TO DIE OR TO FLY
By Elisabeth Delin Hansen


Peter Callesen enters the room wearing a homemade duckling costume. He turns on his ghettoblaster, and to the sounds of Saint-Saëns’ mournful The Swan he tries to perform one of the iconic pieces of ballet history, The Dying Swan. Of course he fails. Even though he both cuts off pieces of his large duckling’s feet and tries to cover the grey-brown feathers with white paint he neither succeeds in getting on his toes nor on his wings. The cygnet died, but not as a swan.

With Peter Callesen’s performance of The Dying Swan, made in 1998 while he was still a student at Goldsmiths College in London, the artist first introduced his central character, the Swan Duckling. Next came other performances in the series: The Dying Swan is Back, The Dying Swan is Dying, The Flying Swan and others; and The Dying Swan alias the swan duckling also began appearing in a group of drawings and monoprints.

This DVD presents documentations of the series of performances of The Dying Swan, along with a selection of drawings and monoprints.
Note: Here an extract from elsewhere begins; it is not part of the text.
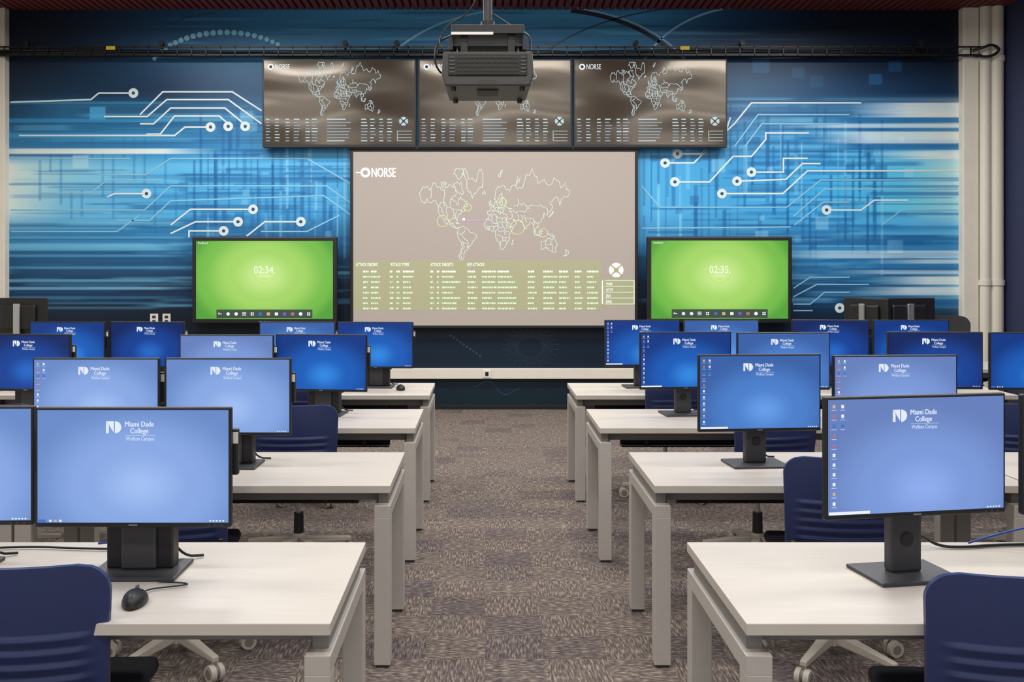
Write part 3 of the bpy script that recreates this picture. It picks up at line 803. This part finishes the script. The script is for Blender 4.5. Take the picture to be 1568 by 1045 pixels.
MON = [  # x, y, tone, wide stand, icons, yaw, lift
 (-.985, 2.80, 'pale', 1, 0, 0, 0), (-1.55, 2.82, 'pale', 1, 0, 1, 0), (-2.35, 2.86, 'pale', 1, 0, 0, 0),
 (1.185, 2.77, 'soft', 0, 1, 10, .024), (1.765, 2.80, 'soft', 0, 0, 3, .024), (2.6, 2.85, 'soft', 0, 0, 2, 0),
 (-1.113, 4.30, 'pale', 1, 0, -1, 0), (-1.685, 4.30, 'pale', 1, 1, 0, 0), (-2.5, 4.3, 'mid', 1, 0, 0, 0),
 (1.19, 4.32, 'mid', 0, 1, 5, 0), (1.765, 4.28, 'soft', 0, 1, 3, 0), (2.75, 4.3, 'mid', 0, 0, 2, 0),
 (-.955, 5.80, 'deep', 1, 0, -7, 0), (-1.505, 5.76, 'soft', 1, 0, 0, 0), (-2.70, 5.82, 'dark', 1, 0, -4, 0), (-3.27, 5.82, 'dark', 1, 0, 0, 0),
 (1.17, 5.80, 'deep', 0, 1, 5, 0), (1.735, 5.76, 'mid', 0, 0, 2, 0), (2.64, 5.80, 'dark', 0, 0, -3, 0), (3.21, 5.76, 'deep', 0, 0, 0, 0),
 (-.79, 7.12, 'deep', 1, 0, -2, 0), (-1.355, 7.12, 'mid', 1, 0, 0, 0), (-2.44, 7.14, 'dark', 1, 0, -4, 0), (-3.01, 7.12, 'deep', 1, 0, -2, 0),
 (1.13, 7.12, 'deep', 0, 1, 3, 0), (1.70, 7.12, 'mid', 0, 0, 2, 0), (2.50, 7.14, 'dark', 0, 0, -4, 0), (3.07, 7.12, 'deep', 0, 0, 0, 0)]
for x, y, t, w, ic, ya, lf in MON:
    place(monitor_mesh(t, bool(w), bool(ic), lf), 'computer_monitor', (x, y, ZT), R(ya))

# instructor stations (monitors seen from behind)
def instr_monitor():
    mb = MB()
    mb.box(-.25, .25, -.03, 0, .26, .60, M_black, .008); mb.box(-.16, .16, -.0, .03, .32, .54, M_black, .015)
    mb.quad(-.242, .272, .242, .592, -.031, SC['dark'])
    mb.box(-.03, .03, .03, .052, .01, .55, M_silver, .006); mb.box(-.12, .12, -.08, .12, 0, .014, M_silver, .004)
    return mb.mesh('instructor_monitor')
im = instr_monitor()
place(dm, 'instructor_desk', (4.0, 8.35, 0)); place(dm, 'instructor_desk', (-4.55, 8.35, 0))
for x, a in ((3.36, 116), (3.74, 186), (-4.12, 176)):
    place(im, 'instructor_monitor', (x, 8.66, ZT), R(a))

# ------------------------------------------------------------------ chairs
def chair_mesh(mback):
    mb = MB(); nu, nv = 28, 60
    z0, H_, Wd, rc = .46, .42, .235, .075
    def surf(u, v, back):
        dz = v * H_
        def cr(d): return 0 if d >= rc else rc - math.sqrt(max(0, rc * rc - (rc - d) ** 2))
        hw = Wd - .02 * (1 - v) - max(cr(H_ - dz), cr(dz))
        y = -.225 - .055 * v + .055 * (u * hw / Wd) ** 2 - .012 * math.sin(v * math.pi)
        if back:
            rib = 0
            if .08 < v < .60 and abs(u) < .82:
                ph = (v - .08) / .52 * 6
                s_ = (ph % 1.0)
                rib = .013 * (s_ ** 1.5) * min(1, (.82 - abs(u)) / .06)
            return (u * hw, y - rib, z0 + dz)
        return (u * hw, y + .016, z0 + dz)
    for back in (True, False):
        vs = [surf(-1 + 2 * i / nu, j / nv, back) for j in range(nv + 1) for i in range(nu + 1)]
        fs = []
        for j in range(nv):
            for i in range(nu):
                q = (j * (nu + 1) + i, j * (nu + 1) + i + 1, (j + 1) * (nu + 1) + i + 1, (j + 1) * (nu + 1) + i)
                fs.append(q if back else q[::-1])
        mb.add(vs, fs, mback, True)
    ring = [(-1 + 2 * i / nu, 0) for i in range(nu)] + [(1, j / nv) for j in range(nv)] + [(1 - 2 * i / nu, 1) for i in range(nu)] + [(-1, 1 - j / nv) for j in range(nv)]
    n = len(ring); vs = [surf(a, c, True) for a, c in ring] + [surf(a, c, False) for a, c in ring]
    mb.add(vs, [(i, (i + 1) % n, n + (i + 1) % n, n + i)[::-1] for i in range(n)], mback, True)
    # seat
    mb.box(-.23, .23, -.20, .23, .425, .475, M_seat, .022, 3, smooth=True)
    mb.box(-.20, .20, -.17, .20, .405, .43, M_black, .008)
    for s in (-1, 1):
        mb.tube([(s * .12, -.05, .41), (s * .17, -.17, .40), (s * .20, -.235, .45), (s * .20, -.25, .56)], .013, M_black, 8, smoothn=2)
    mb.box(-.08, .08, -.09, .09, .375, .41, M_black, .006)
    mb.cyl((0, 0, .14), (0, 0, .26), .028, .026, M_black, 16); mb.cyl((0, 0, .25), (0, 0, .38), .014, .014, M_silver, 14)
    mb.cyl((0, 0, .085), (0, 0, .15), .045, .034, M_base, 20)
    mb.tube([(.08, 0, .39), (.2, .02, .385), (.25, .02, .38)], .006, M_black, 6)
    for k in range(5):
        Mx = Matrix.Rotation(2 * math.pi * k / 5 + .35, 4, 'Z')
        a = [(.03, -.024, .09), (.03, .024, .09), (.03, .024, .135), (.03, -.024, .135), (.295, -.014, .076), (.295, .014, .076), (.295, .014, .098), (.295, -.014, .098)]
        bm = bmesh.new(); vv_ = [bm.verts.new(p) for p in a]
        for f in ((0, 1, 2, 3), (4, 7, 6, 5), (0, 4, 5, 1), (3, 2, 6, 7), (1, 5, 6, 2), (0, 3, 7, 4)): bm.faces.new([vv_[i] for i in f])
        bmesh.ops.recalc_face_normals(bm, faces=bm.faces)
        bmesh.ops.bevel(bm, geom=list(bm.edges), offset=.005, segments=2, affect='EDGES', profile=.5)
        mb.bm(bm, M_base, M=Mx)
        mb.cyl((.28, 0, .05), (.28, 0, .08), .010, .010, M_silver, 10, M=Mx)
        for s in (-1, 1):
            mb.cyl((.285, s * .007, .034), (.285, s * .028, .034), .034, .032, M_base, 20, M=Mx)
            mb.cyl((.285, s * .0275, .034), (.285, s * .030, .034), .020, .018, M_caster, 16, M=Mx)
        mb.cyl((.285, -.007, .038), (.285, .007, .038), .026, .026, M_caster, 14, M=Mx)
    return mb.mesh('task_chair')
cm = chair_mesh(M_navy)
for x, y, a in [(-1.162, 2.61, 3), (1.295, 2.54, -4), (-1.25, 3.98, 8), (1.40, 3.96, -6), (-1.02, 5.36, 4), (1.49, 5.36, 10), (-1.18, 6.76, -8), (1.25, 6.80, 12),
                (-2.65, 5.38, 10), (2.95, 5.4, -9), (-2.65, 6.78, 3), (2.9, 6.8, 0), (-2.55, 4.0, 0), (2.7, 4.0, 5)]:
    place(cm, 'task_chair', (x, y, 0), R(a))
place(chair_mesh(M_blackchair), 'instructor_chair', (4.40, 9.35, 0), R(170), scale=1.28)

# ------------------------------------------------------------------ mice, keyboards, cables
def mouse_mesh():
    mb = MB(); bm = bmesh.new()
    bmesh.ops.create_uvsphere(bm, u_segments=24, v_segments=14, radius=1)
    for v in bm.verts:
        z = v.co.z
        v.co = Vector((v.co.x * .032 * (1 + .08 * v.co.y), v.co.y * .058, (z * .034 if z > 0 else z * .004) * (1 - .22 * v.co.y) + .005))
    mb.bm(bm, M_black, True)
    mb.cyl((-.004, .03, .031), (.004, .03, .031), .008, .008, M_dark, 14)
    mb.box(-.0006, .0006, .0, .05, .0315, .035, M_dark)
    return mb.mesh('computer_mouse')
mm = mouse_mesh()
for x, y, a in ((-.905, 2.53, 8), (-.60, 6.95, 10)):
    place(mm, 'computer_mouse', (x, y, ZT + .0005), R(a))
def kb_mesh():
    mb = MB(); mb.box(-.19, .19, -.06, .06, .002, .016, M_black, .004)
    for r_ in range(5):
        for c in range(18):
            if r_ == 0 and 4 <= c <= 8: continue
            x = -.180 + c * .0201; y = -.050 + r_ * .0205
            mb.box(x, x + .0168, y, y + .017, .016, .021, M_dark, .001, 1)
    mb.box(-.0995, .0, -.050, -.033, .016, .021, M_dark, .001, 1)
    for x in (-.17, .155): mb.box(x, x + .015, .04, .055, 0, .003, M_black)
    return mb.mesh('computer_keyboard')
km = kb_mesh()
for x, y, a in ((1.50, 4.085, -3), (1.38, 6.86, 3)):
    place(km, 'computer_keyboard', (x, y, ZT), R(a))
def cable(pts, m, name, r=.0035):
    mb = MB(); mb.tube(pts, r, m, 8, smoothn=3); mb.obj(name)
zc = ZT + .0065
cable([(-.905, 2.59, zc + .004), (-.90, 2.63, zc), (-.83, 2.655, zc), (-.80, 2.675, zc), (-.90, 2.69, zc)], M_black, 'mouse_cable', .0022)
cable([(-1.86, 2.95, zc), (-1.6, 3.0, zc), (-1.40, 3.03, zc), (-1.27, 3.01, zc), (-1.1, 3.0, zc), (-.98, 3.06, zc)], M_black, 'power_cable')
cable([(-1.20, 3.04, zc + .006), (-1.12, 3.02, zc + .02), (-1.05, 3.05, zc + .04), (-1.0, 3.08, zc + .03)], M_blue_cable, 'network_cable')
cable([(1.24, 2.97, zc), (1.30, 3.06, zc + .02), (1.36, 3.07, zc + .03), (1.40, 3.03, zc), (1.48, 3.02, zc), (1.60, 3.05, zc), (1.85, 3.06, zc)], M_black, 'power_cable', .005)
cable([(1.5, 3.04, zc + .008), (1.6, 3.06, zc + .03), (1.75, 3.07, zc + .06), (2.0, 3.05, zc + .03)], M_blue_cable, 'network_cable')

# ------------------------------------------------------------------ lights: unseen ceiling fixtures, rows placed for TV reflections and mural brightness
for fy in (0.6, 3.6, 6.6, 9.1):
    for fx in (-2.9, 0.2, 3.3):
        mb = MB()
        mb.box(-1.1, 1.1, -.32, .32, .01, .06, M_white, .006)
        for s in (-1, 1): mb.cyl((s * .8, 0, .06), (s * .8, 0, CEIL - 4.30), .006, .006, M_silver, 6)
        fo = mb.obj('ceiling_light_fixture', (fx, fy, 4.30))
        ld = bpy.data.lights.new('lamp', 'AREA'); ld.shape = 'RECTANGLE'; ld.size = 2.0; ld.size_y = .55
        ld.energy = 62 if fy < 9 else 88; ld.color = (1.0, .968, .93)
        lo = bpy.data.objects.new('lamp', ld); COL.objects.link(lo); lo.parent = fo; lo.location = (0, 0, -.005)
w = bpy.data.worlds.new('World'); scene.world = w; w.use_nodes = True
bg = w.node_tree.nodes['Background']; bg.inputs[0].default_value = (1, .98, .96, 1); bg.inputs[1].default_value = .88

# ------------------------------------------------------------------ camera
cd = bpy.data.cameras.new('camera'); cam = bpy.data.objects.new('camera', cd); COL.objects.link(cam)
cam.location = (0, 0, EYE); cam.rotation_euler = (math.pi / 2, 0, 0)
cd.sensor_width = 36; cd.lens = 36 * 1500 / 1568
cd.shift_x = (784 - 743) / 1568; cd.shift_y = (410 - 522.7) / 1568
cd.clip_end = 60
scene.camera = cam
It is published in connection with the exhibition Skin of Paper at Nikolaj, Copenhagen Contemporary Art Center, in which The Dying Swan complex enters into a dialogue with the artist’s later work. The exhibition has been structured around two large installations and a group of paper sculptures. One, White Window, is a site specific sculpture, an approximately eight metres high paper window, echoing the large eastern window in Nikolaj’s former church space. As a repetition of the leaded panes, the artist has established a grid of drawings and sketches, thematizing, just like The Dying Swan, existential problems. The other installation, My Castle, is a large cardboard castle, containing the artist’s entire video production, both art and documentation videos, in which a number of recurring themes can be seen in a dialogue with The Dying Swan. The final section of the exhibition is a group of the artist’s fantastic paper sculptures, cut from A4 sheets, and like the drawings and performances focussing on experiences of the complexity and perishableness of life common to all humankind.

But let us return to the first Dying Swan performance. The ballet with which Peter Callesen has his cygnet try its luck was made in 1907 for one of the then greatest ballerinas, Anna Pavlova. The expressive piece has subsequently gained a mythical status, both for later dancers and for people poking fun at classical ballet. Peter Callesen can be found somewhere between these two positions. While clearly taking ballet serious as an art form, he has nevertheless created a performance which is heart-rendingly funny.

The swan is a bird which in the course of time has represented a rich symbolic potential, from the symbol of potency in Antiquity in the subject of Leda and the Swan to the pure, noble Knights of the Swan of the Middle Ages and later Richard Wagner. Both aspects are embedded as potential and unfulfilled dream in Callesen’s anti-hero, combined with the particular reading which we, here in Hans Christian Andersen’s native country, almost by reflex are likely to make: the anticipation of the duckling transformed into a swan. This does not happen. Instead, in the drawings we can follow the troubled cygnet - the artist’s alter ego - on still new adventures.

to Fly or to die? it says on one of the monoprints. To the swan, flying marks the realization of its nature. But this does not come easy for the cygnet. In Callesen’s 2001 performance The Flying Swan, the bird only flies with the aid of cords, and it is the audience deciding where it flies. And in the drawings of The Dying Swan, more instances can be found of weight than flight. Several times the cygnet can be seen hanging from a branch with an endangered egg underneath it, or only kept up with the help of an egg-shell parachute. In one place it sends its head up in the air like a balloon; clearly, it is harder for the body to follow. But in one drawing, however, we do see a somewhat surprised and happily triumphant cygnet flying in fine, horizontal style. The Dying Swan is on its wings.

Let us return a final time to the original Dying Swan performance. The essence of classical ballet is the attempt to conquer the gravity of matter, to create the illusion of floating, a desire shared also by our cygnet. Around 2003, Peter Callesen turns to a new medium: paper. In a number of site specific works he creates repetitions of spatial architectural elements - but made in paper, so that the shapes remain identical, only without the weight. The large window made by Peter Callesen for Skin of Paper is a further development of these architectural echoes. Shortly afterwards, the artist starts creating a large number of paper sculptures, using both A4 sheets and larger formats. With this technique, Callesen has entered on a significant new path. One work at the exhibition provides a characteristic example: Butterflies Trying to Escape Their Shadow. Butterflies have been partly cut free from the sheet of paper and are about to fly, in a movement from two to three dimensions. The material in these paper cuttings is the smallest conceivable: a sheet which nearly only extends in two dimensions, but which is cut and folded to a spatial drawing, with a technical perfection matching that of the ballerina. In both cases the intention is to ideally do away with matter. In many of Callesen’s works, his efforts and his labour figure prominently, e.g. in his performances in which there are great physical difficulties to be overcome. The paperworks as well clearly represent major technical challenges, but here it looks more effortless. Gravity has been conquered. The transition from one medium to another enabled the swan to get on its wings.